The AMT system doesn't allow the same deductions and adjustments, and it may consider different forms of income as taxable. For example, the regular tax system might exclude income from certain types of municipal bonds, while the AMT considers this income taxable.

You also can't claim the standard IRS deduction with the AMT system. The standard deduction may lower your income by $12,000 or more in 2018 under the regular system depending on your age, filing status and other factors.

How Is the AMT Calculated?

The exact AMT calculations are detailed on IRS Form 6251, and they're very complicated. You can use tax software or hire a professional tax preparer to do the work for you, but you may still want to understand how the calculations work.

The IRS offers a simplified overview of what goes into the AMT calculations:

  1. Determine alternative minimum taxable income (AMTI) using the AMT system to add up all your taxable income and make adjustments based on the allowed AMT adjustments and deductions.
  2. Subtract your AMT exemption from your AMTI.
  3. Multiply the result by your AMT tax rate.
  4. If applicable, subtract your AMT foreign tax credit.

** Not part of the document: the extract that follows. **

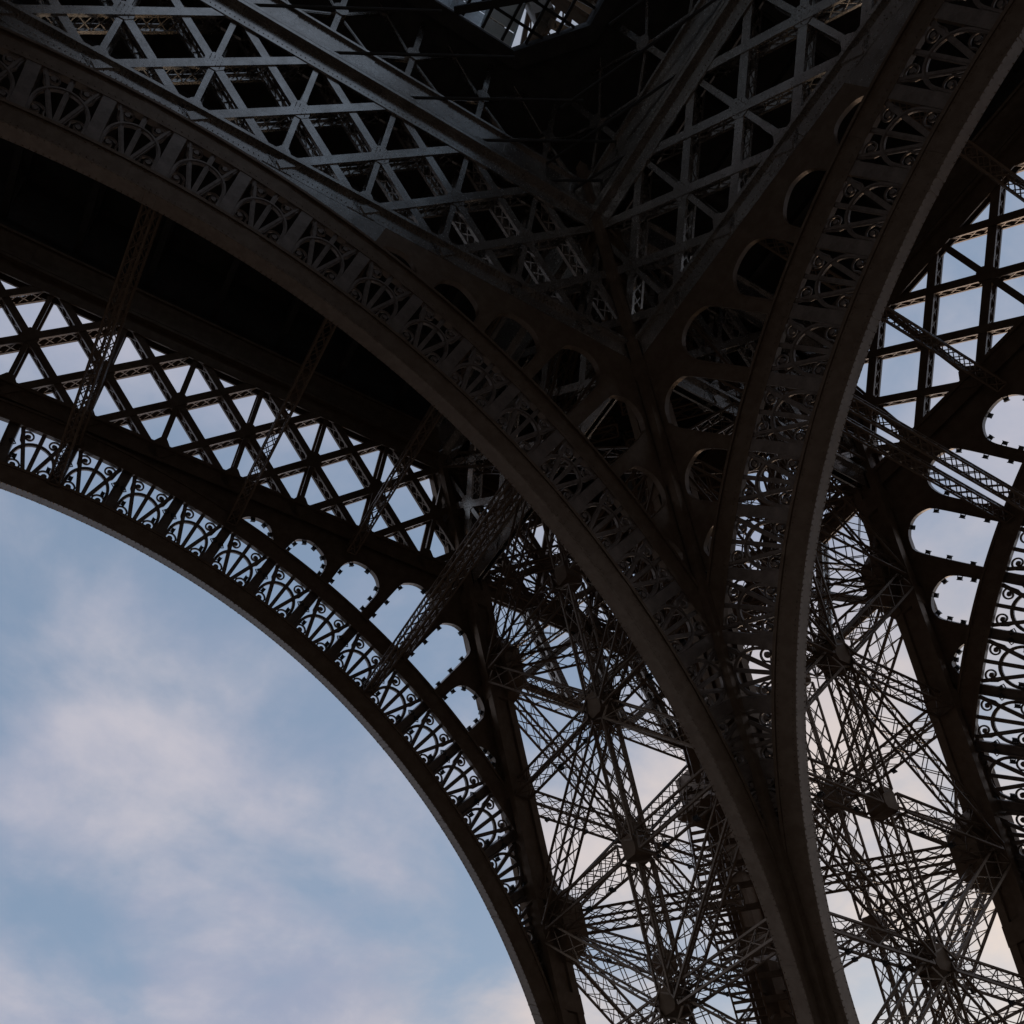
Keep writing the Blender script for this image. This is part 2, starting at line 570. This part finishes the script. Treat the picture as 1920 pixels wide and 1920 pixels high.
    tt = [61.35 - STEP * 3 - 11 * i / 12 for i in range(13)]
    b.strip([P(t, 40.9) for t in tt], [P(t, max(rho_out(t), 41.02)) for t in tt], *((0.10, 0.26) if off > 0 else (-0.19, -0.07)))
    put("spandrel_web", b, IRON if off == 0 else IRON2, tower, M, kind="stuff")  # lit copy on the inner webs, shaded copy on the outer
    return M


MLI = arch_and_spandrel("L", 0, 98, 33, "inner face arch crossing from the upper left, catching blue light at its left end", "left")
MRI = arch_and_spandrel("R", 0, 84, 33, "inner face arch rising to the upper right, with a pale soffit strip", "right")
MLO = arch_and_spandrel("L", WD, 92, 34, "black outer face arch against the open sky at lower left", "left")
MRO = arch_and_spandrel("R", WD, 86, 34, "black outer face arch at the right edge of the view", "right")


# ------------------------------------------------------------------ lattice girders over the arches
def col_u(v, inset=0.5):
    return A0 - T * (SC + EV * v) - inset


def clip(p, q, umax, umin):
    """clip a local segment to umin <= u <= col line (None: no limit)."""
    (u0, v0), (u1, v1) = p, q
    t0, t1 = 0.0, 1.0
    def lim(f0, f1):
        nonlocal t0, t1
        if f0 < 0 and f1 < 0: t1 = -1
        elif f0 < 0: t0 = max(t0, f0 / (f0 - f1))
        elif f1 < 0: t1 = min(t1, f0 / (f0 - f1))
    if umax is not None:
        o = umax
        lim(A0 + o - T * (SC + EV * v0) - u0, A0 + o - T * (SC + EV * v1) - u1)
    lim(u0 - umin, u1 - umin)
    if t1 - t0 < 0.08: return None
    return (u0 + (u1 - u0) * t0, v0 + (v1 - v0) * t0), (u0 + (u1 - u0) * t1, v0 + (v1 - v0) * t1)


def box_bar(p, q, w, d0, d1, lace):
    """two flange plates joined at the ends; lacing goes to the shared mesh."""
    b = MB()
    p, q = Vector((*p, 0)), Vector((*q, 0))
    up = (0, 0, 1)
    e = Vector((0, 0, 1))
    b.bar(p + e * d0, q + e * d0, w, 0.05, up)
    b.bar(p + e * d1, q + e * d1, w, 0.05, up)
    d = (q - p).normalized(); sd = d.cross(e)
    for s in (-1, 1):       # edge angles
        for dd, k in ((d0, 1), (d1, -1)):
            o = sd * (s * (w / 2 - 0.02)) + e * (dd + k * 0.07)
            b.bar(p + o, q + o, 0.04, 0.12, up)
    for c in (p, q):
        b.bar(c + e * (d0 + 0.02), c + e * (d1 - 0.02), w * 0.9, 0.06, d)
    n = max(2, int((q - p).length / 0.62))
    for s in (-1, 1):
        o = sd * (s * (w / 2 - 0.045))
        for i in range(n):
            x, y = p.lerp(q, i / n) + o, p.lerp(q, (i + 1) / n) + o
            lace.bar(x + e * (d0 + 0.06), y + e * (d1 - 0.06), 0.05, 0.02, sd)
            lace.bar(x + e * (d1 - 0.06), y + e * (d0 + 0.06), 0.05, 0.02, sd)
    return b


def gusset(b, u, v, r, n0, n1, k=8, sq=1.0):
    b.poly([(u + r * math.cos(2 * math.pi * (i + 0.5) / k), v + sq * r * math.sin(2 * math.pi * (i + 0.5) / k)) for i in range(k)], n0, n1)


def girder(side, off, umin, right, M):
    IRON_ = IRON if off == 0 else IRON2  # inner girders take the lit copy, outer ones the shaded copy
    vb, vm, vt = vz(ZB) + 0.25, vz(ZM), vz(ZT) - 0.1
    span_r = WD if right else -0.3
    b = MB()
    ur = lambda z: a_of(z) + span_r
    # bottom chord: a deep plate with stacked cover plates; top chord: two bands with a flange between
    for z0, z1, n0, n1 in ((39.02, 39.74, -0.20, -0.14), (39.02, 39.74, 0.18, 0.30), (39.62, 39.74, -0.42, 0.5), (44.35, 45.0, -0.32, -0.22), (44.35, 45.0, 0.3, 0.42), (45.0, 45.14, -0.62, 0.6), (45.3, 46.35, -0.36, -0.24), (45.3, 46.35, 0.3, 0.42), (45.18, 45.3, -0.60, 0.6), (46.35, 46.45, -0.5, 0.5)):
        v0, v1 = vz(z0), vz(z1)
        b.poly([(umin, v0), (ur(z0), v0), (ur(z1), v1), (umin, v1)], n0, n1)
    # cover plates with rivet rows at the nodes of the bottom chord
    k = -4 if right else 0
    while X0 - k * D > umin:
        u = X0 - k * D
        if u < a_of(39.3) + span_r - 0.5:
            b.poly([(u - 0.62, vz(39.05)), (u + 0.62, vz(39.05)), (u + 0.5, vz(39.6)), (u - 0.5, vz(39.6))], -0.225, -0.2)
            b.poly([(u - D / 2 - 0.3, vz(45.4)), (u - D / 2 + 0.3, vz(45.4)), (u - D / 2 + 0.3, vz(46.3)), (u - D / 2 - 0.3, vz(46.3))], -0.385, -0.36)
        k += 1
    rv = MB()
    if off == 0:
        u = umin
        while u < 19.0:
            for z, n, pr in ((39.18, -0.20, True), (39.5, -0.20, True), (39.56, -0.20, True), (44.5, -0.32, True), (44.85, -0.32, True), (45.45, -0.36, True), (46.2, -0.36, True)):
                rivet(rv, (u, vz(z), n), (0, 0, -1))
            u += 0.21
        for k in range(0, 8):
            for i in range(6):
                for j in range(4):
                    rivet(rv, (X0 - k * D - 0.4 + 0.16 * i, vz(39.1 + 0.13 * j), -0.225), (0, 0, -1), 0.028)
            for i in range(4):
                for j in range(4):
                    rivet(rv, (X0 - k * D - 0.24 + 0.16 * i, vm - 0.24 + 0.16 * j, -0.272), (0, 0, -1), 0.026)
    gd = put("lattice_girder", b, IRON_, tower, M)
    if rv.v: put("rivet_row", rv, IRON2, gd, kind="stuff")
    lace = MB()
    umx = span_r - 0.1 if right else -0.35
    for k in range(-6 if right else -2, 9):
        for dk in (-2, 2):
            s = clip((X0 - k * D, vb - 0.3), (X0 - (k + dk) * D, vt + 0.35), umx, umin)
            if s: put("diagonal_bar", box_bar(s[0], s[1], 0.38, -0.26 if dk < 0 else -0.20, 0.62 if dk < 0 else 0.55, lace), IRON_, gd)
    for k in range(-4 if right else 0, 8):
        u = X0 - k * D
        if u < umin: continue
        s = clip((u, vb - 0.2), (u, vt + 0.3), umx, umin)
        if not s: continue
        b = MB()
        b.bar((*s[0], -0.16), (*s[1], -0.16), 0.24, 0.10); b.bar((*s[0], 0.0), (*s[1], 0.0), 0.10, 0.32)
        b.bar((*s[0], 0.55), (*s[1], 0.55), 0.30, 0.10)
        if s[0][1] < vb: b.poly([(u - 0.5, vz(39.7)), (u + 0.5, vz(39.7)), (u + 0.16, vb + 0.75), (u - 0.16, vb + 0.75)], -0.235, -0.2)
        put("vertical_bar", b, IRON_, gd)
        if u < a_of(ZM) + span_r - 0.6:
            b = MB(); gusset(b, u, vm, 0.45, -0.245, -0.21, 8, 1.1); gusset(b, u, vm, 0.4, 0.58, 0.62, 8, 1.1)
            put("gusset_plate", b, IRON_, gd)
    put("lacing", lace, IRON_, gd, kind="stuff")
    return gd


girder("L", 0, -9.5, True, MLI)
girder("R", 0, -5.5, True, MRI)
girder("L", WD, -9.5, True, MLO)
girder("R", WD, -5.5, True, MRO)


# upper truss between the top chord and the floor, inner ring only
def upper_truss(M, umin, umax):
    b = MB()
    v0, v1, vm = vz(46.4), vz(50.2), vz(48.1)
    k = 0
    while X0 - k * D > umin:
        u = X0 - k * D
        if u < umax:
            st = MB()
            st.bar((u, v0, -0.05), (u, v1, -0.05), 0.26, 0.2)
            gusset(st, u, vm, 0.36, -0.2, 0.1)
            put("truss_strut", st, IRON, tower, M)
            for sx in (-1, 1):
                for y0 in (v0, v1 + 0.4):
                    q = MB(); q.bar((u, vm, 0.16), (u + sx * 2.75, y0, 0.16), 0.15, 0.12); q.bar((u, vm, 0.2), (u + sx * 2.75, y0, 0.2), 0.06, 0.24)
                    put("truss_tie", q, IRON, tower, M)
        k += 1


upper_truss(MLI, -8, 17.5)
upper_truss(MRI, 2, 17.5)


# ------------------------------------------------------------------ the corner pier
def pt(fx, fy, z):
    a = a_of(z)
    return Vector((a + fx, a + fy, z))


CORN = {"near": (0, 0), "left": (0, WD), "right": (WD, 0), "far": (WD, WD)}
ZP = [5.0, 15.1, 25.2, 35.4]
for key, (fx, fy) in CORN.items():
    b = MB()
    zlo, zhi = -0.5, 47.0
    p, q = pt(fx, fy, zlo), pt(fx, fy, zhi)
    ring = lambda c, h: [c + Vector((sx * h, sy * h, 0)) for sx, sy in ((-1, -1), (1, -1), (1, 1), (-1, 1))]
    b.hexa(ring(p, 0.52) + ring(q, 0.52))
    for sx, sy in ((-1, -1), (1, -1), (1, 1), (-1, 1)):     # corner flanges leave a channel in each side
        o = Vector((sx * 0.49, sy * 0.49, 0))
        b.hexa([c + o for c in ring(p, 0.19)] + [c + o for c in ring(q, 0.19)])
    lab = {"near": None, "left": None, "right": None, "far": None}[key]
    c = put("pier_column", b, IRON2, tower, None)
    for z in [k + 0.0 for k in range(6, 46, 4)]:             # splice collars
        b2 = MB()
        b2.hexa(ring(pt(fx, fy, z), 0.70) + ring(pt(fx, fy, z + 0.7), 0.70))
        put("splice_collar", b2, IRON2, c)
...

Your AMT exemption lowers your taxable income within the AMT system, and helps keep low- to medium-income households from being affected by AMT.

For the 2018 tax year, the AMT exemptions are:

  • Single and head of household: $70,300
  • Married filing jointly: $109,400
  • Married filing separately: $54,700

As an example, a single filer with an AMTI of $200,000 would subtract the $70,300 exemption for a taxable income under the AMT system of $129,700.

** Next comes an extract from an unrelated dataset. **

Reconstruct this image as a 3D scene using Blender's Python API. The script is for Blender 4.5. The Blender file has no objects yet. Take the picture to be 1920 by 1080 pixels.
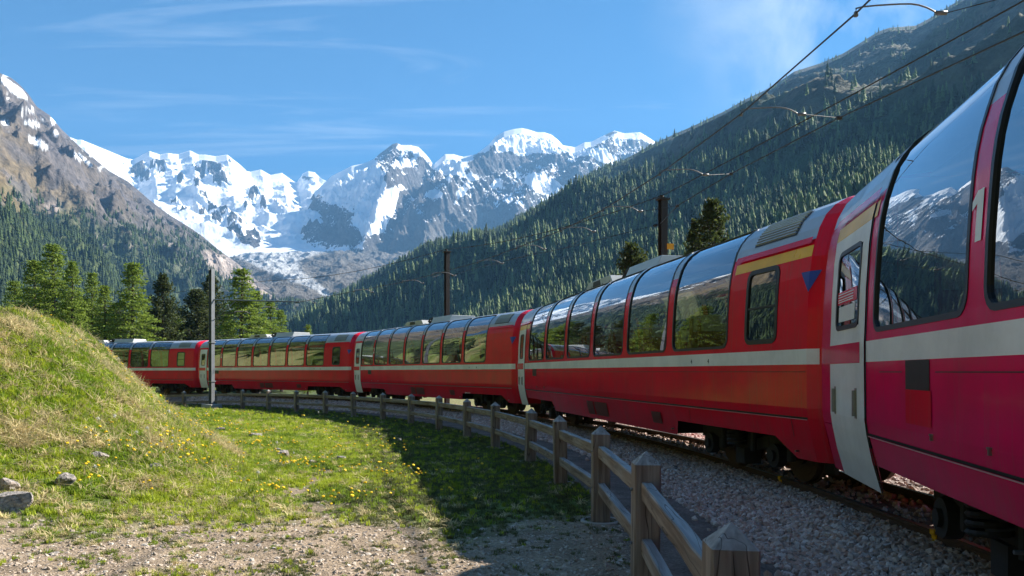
import bpy, math, random
import numpy as np
from mathutils import Vector, Matrix

random.seed(7)
rng = np.random.default_rng(11)
S = bpy.context.scene
COL = S.collection
R = math.radians

# ------------------------------------------------------------------ camera, world, sun
F = 1433.0
HOR = 697.0
cam = bpy.data.objects.new("camera", bpy.data.cameras.new("camera"))
COL.objects.link(cam)
cam.location = (0, 0, 0)
cam.rotation_euler = (R(90), 0, 0)
cam.data.sensor_width = 36
cam.data.lens = 36 * F / 1920
cam.data.shift_y = (HOR - 540) / 1920
cam.data.clip_start = .1
cam.data.clip_end = 60000
S.camera = cam

SUN_AZ, SUN_EL = 59.0, 35.5
W = bpy.data.worlds.new("World")
S.world = W
W.use_nodes = True
wn, wl = W.node_tree.nodes, W.node_tree.links
wn.clear()
w_out = wn.new("ShaderNodeOutputWorld")
w_bg = wn.new("ShaderNodeBackground")
w_sky = wn.new("ShaderNodeTexSky")
w_sky.sky_type = 'NISHITA'
w_sky.sun_disc = False
w_sky.sun_elevation = R(SUN_EL)
w_sky.sun_rotation = R(SUN_AZ)
w_sky.altitude = 1900
w_sky.air_density = 1.0
w_sky.dust_density = .15
w_sky.ozone_density = 2.2
w_bg.inputs[1].default_value = .042
# thin cirrus mixed into the sky
w_tc = wn.new("ShaderNodeTexCoord")
w_sep = wn.new("ShaderNodeSeparateXYZ")
wl.new(w_tc.outputs['Generated'], w_sep.inputs[0])
w_zc = wn.new("ShaderNodeMath"); w_zc.operation = 'MAXIMUM'; w_zc.inputs[1].default_value = .03
wl.new(w_sep.outputs[2], w_zc.inputs[0])
w_div = wn.new("ShaderNodeVectorMath"); w_div.operation = 'DIVIDE'
w_cmb = wn.new("ShaderNodeCombineXYZ")
for i in range(3): wl.new(w_zc.outputs[0], w_cmb.inputs[i])
wl.new(w_tc.outputs['Generated'], w_div.inputs[0]); wl.new(w_cmb.outputs[0], w_div.inputs[1])
w_map = wn.new("ShaderNodeMapping")
w_map.inputs['Rotation'].default_value = (0, 0, R(62))
w_map.inputs['Scale'].default_value = (.55, 2.6, 1)
w_map.inputs['Location'].default_value = (3.1, .35, 0)
wl.new(w_div.outputs[0], w_map.inputs[0])
w_n = wn.new("ShaderNodeTexNoise")
w_n.inputs['Scale'].default_value = 1.0
w_n.inputs['Detail'].default_value = 9
w_n.inputs['Roughness'].default_value = .62
w_n.inputs['Distortion'].default_value = .9
wl.new(w_map.outputs[0], w_n.inputs[0])
w_r = wn.new("ShaderNodeValToRGB")
w_r.color_ramp.elements[0].position = .53
w_r.color_ramp.elements[0].color = (0, 0, 0, 1)
w_r.color_ramp.elements[1].position = .86
w_r.color_ramp.elements[1].color = (.62, .62, .62, 1)
wl.new(w_n.outputs[0], w_r.inputs[0])
w_dot = wn.new("ShaderNodeVectorMath"); w_dot.operation = 'DOT_PRODUCT'
w_nrm = wn.new("ShaderNodeVectorMath"); w_nrm.operation = 'NORMALIZE'
wl.new(w_tc.outputs['Generated'], w_nrm.inputs[0]); wl.new(w_nrm.outputs[0], w_dot.inputs[0])
_cd = Vector((700, 1433, 760)).normalized(); w_dot.inputs[1].default_value = _cd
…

Some high-income taxpayers don't get to claim the full exemption. The exemption amount begins to decrease (eventually down to zero) for single taxpayers with an AMTI of $500,000 or more and married filing jointly taxpayers with an AMTI of $1 million or more.

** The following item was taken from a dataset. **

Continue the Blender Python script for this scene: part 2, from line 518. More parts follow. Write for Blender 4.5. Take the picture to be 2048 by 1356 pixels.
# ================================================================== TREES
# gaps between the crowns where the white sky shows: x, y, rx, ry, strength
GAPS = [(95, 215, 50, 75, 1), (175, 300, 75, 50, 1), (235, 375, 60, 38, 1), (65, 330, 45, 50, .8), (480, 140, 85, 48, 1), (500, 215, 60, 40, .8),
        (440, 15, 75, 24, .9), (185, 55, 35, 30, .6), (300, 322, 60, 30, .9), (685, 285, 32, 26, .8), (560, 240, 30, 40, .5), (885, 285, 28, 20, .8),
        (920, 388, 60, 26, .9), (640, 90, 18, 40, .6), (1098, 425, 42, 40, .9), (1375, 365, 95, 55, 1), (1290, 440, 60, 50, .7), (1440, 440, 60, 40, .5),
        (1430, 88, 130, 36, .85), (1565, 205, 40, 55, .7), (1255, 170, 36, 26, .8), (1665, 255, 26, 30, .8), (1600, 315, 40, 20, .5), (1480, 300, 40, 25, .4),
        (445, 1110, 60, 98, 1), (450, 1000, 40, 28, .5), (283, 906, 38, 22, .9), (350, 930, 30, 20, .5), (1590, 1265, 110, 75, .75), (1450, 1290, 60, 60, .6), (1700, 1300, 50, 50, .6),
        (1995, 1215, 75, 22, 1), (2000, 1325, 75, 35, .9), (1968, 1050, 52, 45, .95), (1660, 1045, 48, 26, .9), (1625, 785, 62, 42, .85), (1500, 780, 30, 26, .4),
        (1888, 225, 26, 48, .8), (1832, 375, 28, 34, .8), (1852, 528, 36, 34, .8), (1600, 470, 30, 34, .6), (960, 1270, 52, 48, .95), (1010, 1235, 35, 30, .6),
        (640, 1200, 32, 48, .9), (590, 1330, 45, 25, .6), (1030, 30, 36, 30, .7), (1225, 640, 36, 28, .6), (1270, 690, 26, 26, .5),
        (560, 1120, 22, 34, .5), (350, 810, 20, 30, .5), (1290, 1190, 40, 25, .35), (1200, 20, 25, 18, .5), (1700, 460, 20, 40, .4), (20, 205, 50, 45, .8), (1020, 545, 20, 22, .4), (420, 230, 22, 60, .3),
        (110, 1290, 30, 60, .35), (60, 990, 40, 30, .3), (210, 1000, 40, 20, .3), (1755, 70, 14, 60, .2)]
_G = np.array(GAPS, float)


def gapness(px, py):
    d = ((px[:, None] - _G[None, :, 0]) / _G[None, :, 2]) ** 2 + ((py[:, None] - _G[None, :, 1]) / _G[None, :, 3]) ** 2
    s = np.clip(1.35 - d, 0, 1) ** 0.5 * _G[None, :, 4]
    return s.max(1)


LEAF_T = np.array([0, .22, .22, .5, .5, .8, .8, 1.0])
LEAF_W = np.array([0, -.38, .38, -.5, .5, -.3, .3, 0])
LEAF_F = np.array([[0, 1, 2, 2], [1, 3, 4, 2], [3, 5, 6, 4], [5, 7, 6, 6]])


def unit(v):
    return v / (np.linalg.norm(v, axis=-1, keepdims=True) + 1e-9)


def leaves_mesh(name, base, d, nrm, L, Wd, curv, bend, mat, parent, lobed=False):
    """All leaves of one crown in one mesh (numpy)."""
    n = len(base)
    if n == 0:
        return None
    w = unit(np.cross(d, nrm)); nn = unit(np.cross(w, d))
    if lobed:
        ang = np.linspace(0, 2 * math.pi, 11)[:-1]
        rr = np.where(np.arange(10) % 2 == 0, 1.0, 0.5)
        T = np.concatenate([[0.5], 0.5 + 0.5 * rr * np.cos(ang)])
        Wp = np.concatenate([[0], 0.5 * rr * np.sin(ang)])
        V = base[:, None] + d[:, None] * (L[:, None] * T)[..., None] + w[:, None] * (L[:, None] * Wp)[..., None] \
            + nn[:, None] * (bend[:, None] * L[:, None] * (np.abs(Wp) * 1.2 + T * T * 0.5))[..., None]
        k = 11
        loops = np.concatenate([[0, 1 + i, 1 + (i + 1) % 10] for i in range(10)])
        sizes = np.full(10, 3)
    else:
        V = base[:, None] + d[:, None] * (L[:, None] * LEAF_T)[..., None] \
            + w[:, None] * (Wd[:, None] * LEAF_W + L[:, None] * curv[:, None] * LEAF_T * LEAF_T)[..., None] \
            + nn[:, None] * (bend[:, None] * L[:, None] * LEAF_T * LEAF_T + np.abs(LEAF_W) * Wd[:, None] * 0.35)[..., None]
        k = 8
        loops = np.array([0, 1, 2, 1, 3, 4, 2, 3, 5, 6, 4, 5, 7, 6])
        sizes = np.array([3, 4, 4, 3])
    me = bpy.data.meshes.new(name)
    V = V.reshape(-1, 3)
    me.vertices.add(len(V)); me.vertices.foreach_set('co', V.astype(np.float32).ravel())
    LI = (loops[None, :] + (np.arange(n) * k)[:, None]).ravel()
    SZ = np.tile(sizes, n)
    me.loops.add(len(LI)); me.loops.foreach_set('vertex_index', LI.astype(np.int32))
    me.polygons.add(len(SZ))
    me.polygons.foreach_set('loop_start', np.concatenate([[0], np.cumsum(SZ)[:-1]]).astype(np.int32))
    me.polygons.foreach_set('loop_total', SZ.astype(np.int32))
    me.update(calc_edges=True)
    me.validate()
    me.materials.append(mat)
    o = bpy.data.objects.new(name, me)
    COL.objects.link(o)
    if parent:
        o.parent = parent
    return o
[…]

After subtracting your AMT exemption, the resulting taxable income is subject to the AMT tax rates.

There are two AMT tax brackets: 26 percent for the first $191,100 of taxable AMT income and 28 percent for anything above that. Using the example above, the $129,700 taxable income gets multiplied by .26 (the 26 percent tax rate) to wind up with a tax of $33,722. This is called the tentative minimum tax.

If you qualify for the foreign income tax credit, you may have to subtract the AMT foreign tax credit (see page 10 of the instructions for Form 6251 for more details) to find your final tentative minimum tax—the amount you owe based on the AMT system.

Next, compare your final tentative minimum tax with how much you owe based on the regular tax system. You pay the greater of the two as your income tax for the year. (Note that technically, only the difference between your regular income tax amount and tentative minimum tax amount is considered your alternative minimum tax.)

Do I Need to Worry About the AMT?

The AMT is an alternative and parallel tax system that could lead some high-income households to pay more in federal income taxes than they would under the regular tax system.

You can be certain you won't have to use the AMT if your income is below your AMT exemption amount. Otherwise, you may not know whether you need to use the AMT unless you calculate your federal income tax amount under both systems.

Most taxpayers aren't affected by the AMT. If you are and you need to use the AMT system, you may need to do some extra legwork when it comes to tax time—or enlist the help of a tax software program or a tax preparer.